■ **Problem to solve**
Line by line, repeat the data below exactly, beginning at the first line and ending at the line with "SC.camera = co". Omit pictures.

* Start Dataset extract *

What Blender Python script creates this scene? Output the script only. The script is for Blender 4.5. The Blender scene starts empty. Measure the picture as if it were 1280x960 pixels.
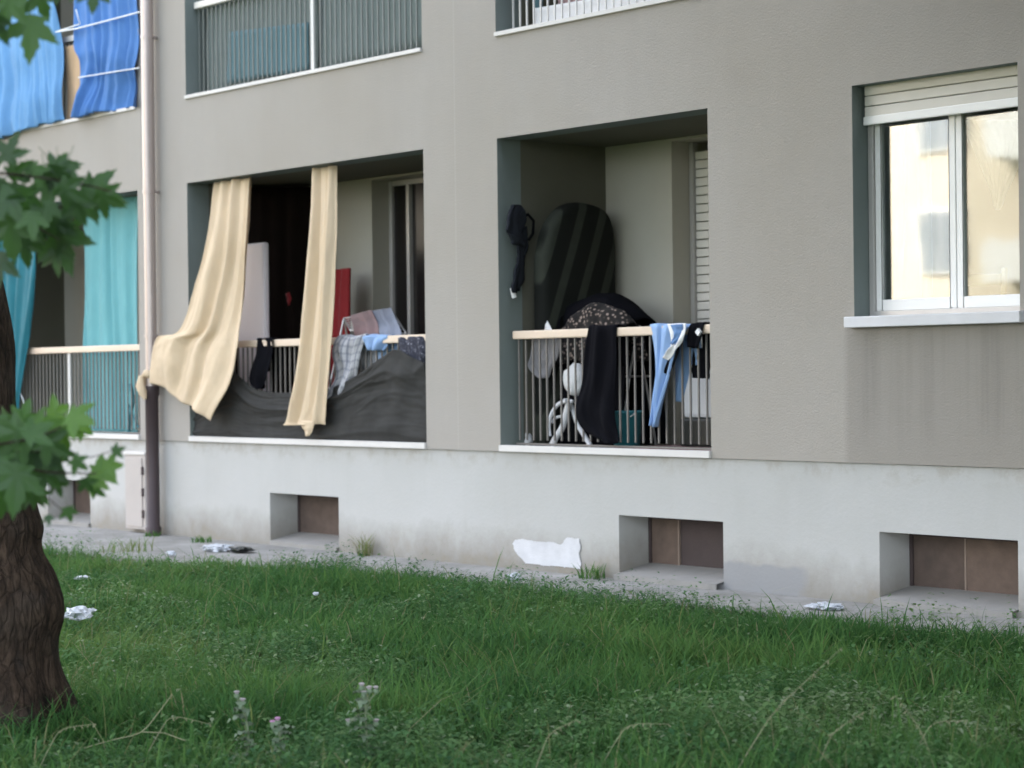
import bpy, bmesh, math, random
import numpy as np
from mathutils import Vector, Matrix, noise as mnoise
SC = bpy.context.scene
COL = SC.collection
rnd = random.Random(7)
nrs = np.random.RandomState(11)
R = math.radians

# ------------------------------------------------------------------ camera
YAW, PITCH, ROLL = R(-49.88), R(-0.30), R(-0.67)
CAM = Vector((13.28, -11.06, 1.589))
FPX = 2650.0                       # focal length in pixels of the 1280 px wide photograph
_f = Vector((math.sin(YAW) * math.cos(PITCH), math.cos(YAW) * math.cos(PITCH), math.sin(PITCH)))
_r = Vector((math.cos(YAW), -math.sin(YAW), 0))
_u = _r.cross(_f)
CR = math.cos(ROLL) * _r + math.sin(ROLL) * _u
CU = -math.sin(ROLL) * _r + math.cos(ROLL) * _u
CF = _f
cam = bpy.data.cameras.new('camera')
co = bpy.data.objects.new('camera', cam)
COL.objects.link(co)
co.matrix_world = Matrix(((CR.x, CU.x, -CF.x, CAM.x), (CR.y, CU.y, -CF.y, CAM.y), (CR.z, CU.z, -CF.z, CAM.z), (0, 0, 0, 1)))
cam.sensor_width = 36
cam.lens = FPX / 1280 * 36
cam.clip_end = 2000
cam.dof.use_dof = True
cam.dof.focus_distance = 12.0
cam.dof.aperture_fstop = 2.7
SC.camera = co

# ------------------------------------------------------------------ light
SUN_EL, SUN_AZ = R(44), R(-48)       # the sun stands behind the building: the whole yard lies in its shade
world = bpy.data.worlds.new('World')
SC.world = world
world.use_nodes = True
wn, wl = world.node_tree.nodes, world.node_tree.links
wn.clear()
wo = wn.new('ShaderNodeOutputWorld')
bg = wn.new('ShaderNodeBackground')
sky = wn.new('ShaderNodeTexSky')
sky.sky_type = 'NISHITA'
sky.sun_disc = False
sky.sun_elevation = SUN_EL
sky.sun_rotation = SUN_AZ
sky.air_density = 1.0
sky.dust_density = 2.5
sky.ozone_density = 1.0
hsv = wn.new('ShaderNodeHueSaturation')
hsv.inputs['Saturation'].default_value = 0.44
bg.inputs['Strength'].default_value = 0.15
wl.new(sky.outputs[0], hsv.inputs['Color'])
wl.new(hsv.outputs[0], bg.inputs['Color'])
wl.new(bg.outputs[0], wo.inputs['Surface'])
sun = bpy.data.lights.new('sun', 'SUN')
sun.energy = 3.5
sun.angle = R(0.53)
sun.color = (1.0, 0.93, 0.82)
so = bpy.data.objects.new('sun', sun)
COL.objects.link(so)
sdir = Vector((math.sin(SUN_AZ) * math.cos(SUN_EL), math.cos(SUN_AZ) * math.cos(SUN_EL), math.sin(SUN_EL)))
so.rotation_euler = sdir.to_track_quat('Z', 'Y').to_euler()
so.location = sdir * 60
SC.view_settings.view_transform = 'Standard'
SC.view_settings.look = 'None'
SC.view_settings.exposure = 2.85
SC.view_settings.gamma = 1
SC.cycles.max_bounces = 8
SC.cycles.diffuse_bounces = 5
SC.cycles.glossy_bounces = 4
SC.cycles.transparent_max_bounces = 12
SC.cycles.sample_clamp_indirect = 6
try:
    SC.cycles.use_denoising = True
    SC.cycles.denoiser = 'OPENIMAGEDENOISE'
except Exception:
    pass

# ------------------------------------------------------------------ helpers
def at(px, py, Y=None, Z=None, dist=None):
    """point of the place seen at a pixel of the photograph, on the plane Y, the plane Z or at a depth"""
    k = CR * ((px - 640) / FPX) + CU * ((480 - py) / FPX) + CF
    if Y is not None:
        t = (Y - CAM.y) / k.y
    elif Z is not None:
        t = (Z - CAM.z) / k.z
    else:
        t = dist
    return CAM + k * t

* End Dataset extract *

■ **Solution for this exercise**
What Blender Python script creates this scene? Output the script only. The script is for Blender 4.5. The Blender scene starts empty. Measure the picture as if it were 1280x960 pixels.
import bpy, bmesh, math, random
import numpy as np
from mathutils import Vector, Matrix, noise as mnoise
SC = bpy.context.scene
COL = SC.collection
rnd = random.Random(7)
nrs = np.random.RandomState(11)
R = math.radians

# ------------------------------------------------------------------ camera
YAW, PITCH, ROLL = R(-49.88), R(-0.30), R(-0.67)
CAM = Vector((13.28, -11.06, 1.589))
FPX = 2650.0                       # focal length in pixels of the 1280 px wide photograph
_f = Vector((math.sin(YAW) * math.cos(PITCH), math.cos(YAW) * math.cos(PITCH), math.sin(PITCH)))
_r = Vector((math.cos(YAW), -math.sin(YAW), 0))
_u = _r.cross(_f)
CR = math.cos(ROLL) * _r + math.sin(ROLL) * _u
CU = -math.sin(ROLL) * _r + math.cos(ROLL) * _u
CF = _f
cam = bpy.data.cameras.new('camera')
co = bpy.data.objects.new('camera', cam)
COL.objects.link(co)
co.matrix_world = Matrix(((CR.x, CU.x, -CF.x, CAM.x), (CR.y, CU.y, -CF.y, CAM.y), (CR.z, CU.z, -CF.z, CAM.z), (0, 0, 0, 1)))
cam.sensor_width = 36
cam.lens = FPX / 1280 * 36
cam.clip_end = 2000
cam.dof.use_dof = True
cam.dof.focus_distance = 12.0
cam.dof.aperture_fstop = 2.7
SC.camera = co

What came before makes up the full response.